Macs have long been much harder to clone. There are two things going on
there. First, the Apple firmware was a lot more sophisticated than BIOS
even in the early models, and it has continued to remain harder to
clone. Secondly, Apple's software license doesn't make it legal for
buying the OS to run on non-Apple produced hardware, immediately
limiting the market to people willing to violate licensing terms. That
cuts out basically all of the big spending customers, schools and
businesses.

Mac emulation has long required ROM files from real Macs. Nothing stops
PC emulation, which means PC operating systems are widely available in
"virtual" providers, like AWS.

Elijah
------
the Phoenix BIOS "clean room" clone process is a famous computer story

JAB

unread,
Jun 23, 2021, 11:11:19 PM6/23/21
to
On Wed, 23 Jun 2021 18:51:37 -0000 (UTC), Eli the Bearded
<*@eli.users.panix.com> wrote:

>For IBM computers the
>major obstacle to this was duplicating the firmware: the software that
>was built into the ROM of the computer, namely the BIOS. Once that nut
>was cracked, the clones proliferated.

In earlier clone days, there were some glitches when using a cloned
machine....especially if the software program was using IBM's "coding"
for a hardware interrupt request...iirc. I'm not a programmer, but I
recall tidbits on this topic back then.


"The machine was based on open architecture and a substantial market
of third-party peripherals, expansion cards and software grew up
rapidly to support it.
...
...
Because the IBM PC was based on commodity hardware rather than unique
IBM components, and because its operation was extensively documented
by IBM, creating machines that were fully compatible with the PC
offered few challenges other than the creation of a compatible BIOS
ROM.

Simple duplication of the IBM PC BIOS was a direct violation of
copyright law, but soon into the PC's life the BIOS was
reverse-engineered by companies like Compaq, Phoenix Software
Associates, American Megatrends and Award, who either built their own
computers that could run the same software and use the same expansion
hardware as the PC, or sold their BIOS code to other manufacturers who
wished to build their own machines. "

<https://en.wikipedia.org/wiki/IBM_Personal_Computer>

Eli the Bearded

unread,
Jun 23, 2021, 11:49:28 PM6/23/21
to
In misc.news.internet.discuss, JAB <he...@is.invalid> wrote:
> Eli the Bearded <*@eli.users.panix.com> wrote:
>> For IBM computers the
>> major obstacle to this was duplicating the firmware: the software that
>> was built into the ROM of the computer, namely the BIOS. Once that nut
>> was cracked, the clones proliferated.
> In earlier clone days, there were some glitches when using a cloned
> machine....especially if the software program was using IBM's "coding"
> for a hardware interrupt request...iirc. I'm not a programmer, but I
> recall tidbits on this topic back then.

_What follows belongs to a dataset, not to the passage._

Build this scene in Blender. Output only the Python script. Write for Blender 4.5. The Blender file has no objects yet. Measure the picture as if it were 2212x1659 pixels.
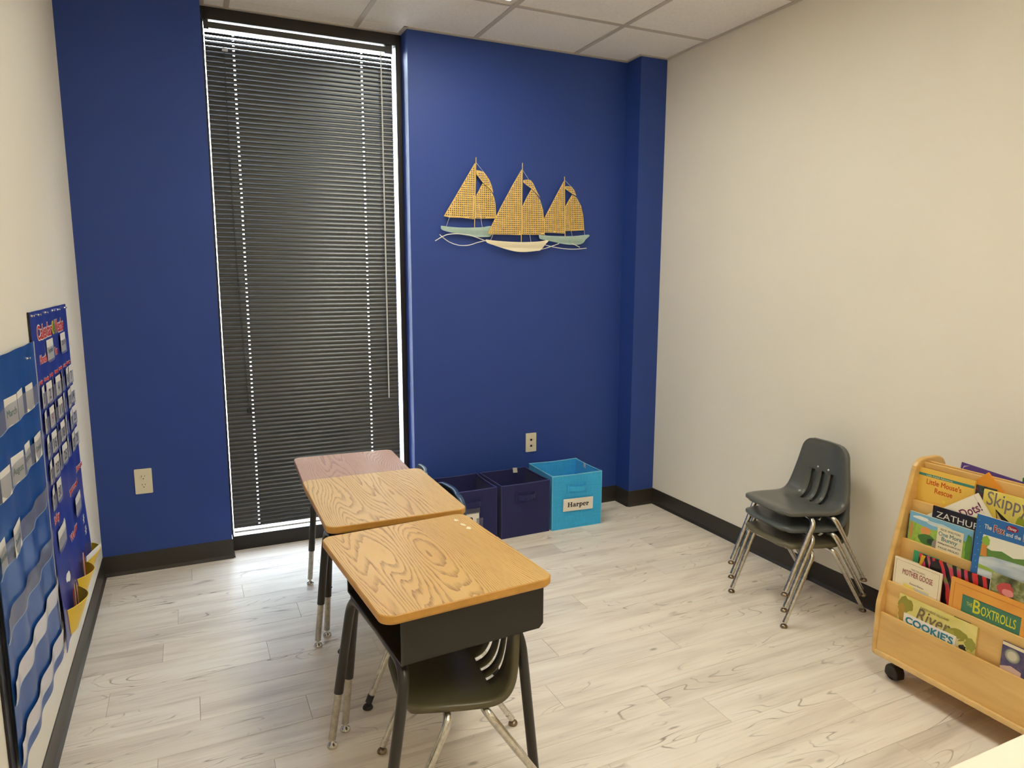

Yup, that came from subtle incompatibilities in BIOS or selection of
components.

> Simple duplication of the IBM PC BIOS was a direct violation of
> copyright law, but soon into the PC's life the BIOS was
> reverse-engineered by companies like Compaq, Phoenix Software
> Associates, American Megatrends and Award, who either built their own
> computers that could run the same software and use the same expansion
> hardware as the PC, or sold their BIOS code to other manufacturers who
> wished to build their own machines. "
>
> <https://en.wikipedia.org/wiki/IBM_Personal_Computer>

The Phoenix method was I believe the one challenged in court. To do it
without breaking copyright law they had one team of people study the
BIOS in a computer and document the way it works in great detail. They
then took that document to some programmers who had never studied /
looked at BIOS and had them reimplement it from the documentation. The
well-documented process was explained in court and ruled not a copy
under copyright. Just two different things that do the same thing.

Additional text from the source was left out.